Something like 30%-40% of Americans attend church in a regular manner (weekly, monthly, etc). 55% say they pray every day. Only about 13% of Evangelicals give 10% of their income away[1]. 40% are creationist, and another 33% fuse evolution and creationism[2].

These are markers that help you feel out what an actual number might be, though any evangelical preacher will tell you that it's not self-identification or any particular action that would save you (and thus make you a true Christian).

[1]: https://www.christianpost.com/news/only-13-of-evangelicals-t...

[2]: https://news.gallup.com/poll/261680/americans-believe-creati...


There's a large number of the public who identify as Christian but who don't really attend church.


Sure, but how do the stats compare with actual voters as opposed to the general population. I'd bet that's a closer match.

There's a joke about voting and "faith in the system" in there somewhere . . .

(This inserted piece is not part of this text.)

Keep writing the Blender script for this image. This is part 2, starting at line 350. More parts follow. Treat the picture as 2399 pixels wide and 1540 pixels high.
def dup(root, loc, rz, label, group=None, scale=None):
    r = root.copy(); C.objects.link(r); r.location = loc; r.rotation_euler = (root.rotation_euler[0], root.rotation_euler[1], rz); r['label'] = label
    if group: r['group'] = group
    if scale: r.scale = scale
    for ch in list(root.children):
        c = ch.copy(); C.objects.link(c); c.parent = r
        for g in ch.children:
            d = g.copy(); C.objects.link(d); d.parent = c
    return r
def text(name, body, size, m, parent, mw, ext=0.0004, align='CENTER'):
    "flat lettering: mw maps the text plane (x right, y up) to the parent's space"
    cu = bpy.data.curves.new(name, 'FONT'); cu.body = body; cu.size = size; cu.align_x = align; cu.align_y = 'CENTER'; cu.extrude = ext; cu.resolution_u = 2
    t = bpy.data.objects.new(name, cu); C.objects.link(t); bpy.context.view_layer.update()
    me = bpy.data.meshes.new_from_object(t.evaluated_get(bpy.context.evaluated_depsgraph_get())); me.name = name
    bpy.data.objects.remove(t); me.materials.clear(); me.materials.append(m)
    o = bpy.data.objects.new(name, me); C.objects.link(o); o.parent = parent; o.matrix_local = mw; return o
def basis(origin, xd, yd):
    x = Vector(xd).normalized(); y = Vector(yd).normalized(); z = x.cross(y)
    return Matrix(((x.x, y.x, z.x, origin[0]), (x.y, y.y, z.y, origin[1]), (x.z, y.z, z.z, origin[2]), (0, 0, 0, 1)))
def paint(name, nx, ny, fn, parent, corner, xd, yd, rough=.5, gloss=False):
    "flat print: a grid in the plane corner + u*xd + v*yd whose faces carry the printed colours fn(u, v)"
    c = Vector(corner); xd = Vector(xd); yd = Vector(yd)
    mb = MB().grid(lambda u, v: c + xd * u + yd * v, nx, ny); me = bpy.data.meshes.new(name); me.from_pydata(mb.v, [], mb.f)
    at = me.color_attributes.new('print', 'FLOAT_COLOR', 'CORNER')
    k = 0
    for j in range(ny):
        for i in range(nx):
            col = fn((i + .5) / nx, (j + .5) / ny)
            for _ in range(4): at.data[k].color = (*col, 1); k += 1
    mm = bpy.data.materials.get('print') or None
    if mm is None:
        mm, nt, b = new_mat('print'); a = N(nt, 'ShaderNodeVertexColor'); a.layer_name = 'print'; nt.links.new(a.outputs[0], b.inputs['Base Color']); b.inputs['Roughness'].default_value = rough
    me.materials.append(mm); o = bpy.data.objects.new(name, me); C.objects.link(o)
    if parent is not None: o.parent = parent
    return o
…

I would be curious how this matches their age cohort, given the relatively recent aging of Congress relative to their constituency


About 90% of those in Congress say they practice some form of Christianity...

They say they practice.


Yes, most surveys around religion are based on self-reporting, not investigation. This is true of most "X% of Americans are Y" statistics.


How exactly are you going investigate if someone is genuinely a Christian? Please don't ask are they churchgoers.

And nobody expects a Spanish Inquisition.


Observation, the same way you find out if they are TRULY vegetarians, their indicated political party, or their indicated sexual orientation. Not saying that it's practical or not an invasion of privacy, but objectively that's how you verify. Otherwise you have to depend on self-reporting.


It doesn't matter how they practice, it matters how they vote.


Congress is more republican than the general public due to Americas electoral system.

Hilary Clinton had the majority vote yet lost from Trump.

It sounds bad, but it forces us not just focus on the huge coastal mega cities, but also on the mostly empty blue collar inland.


[flagged]


"Christian" refers to a belief system, not a morality score.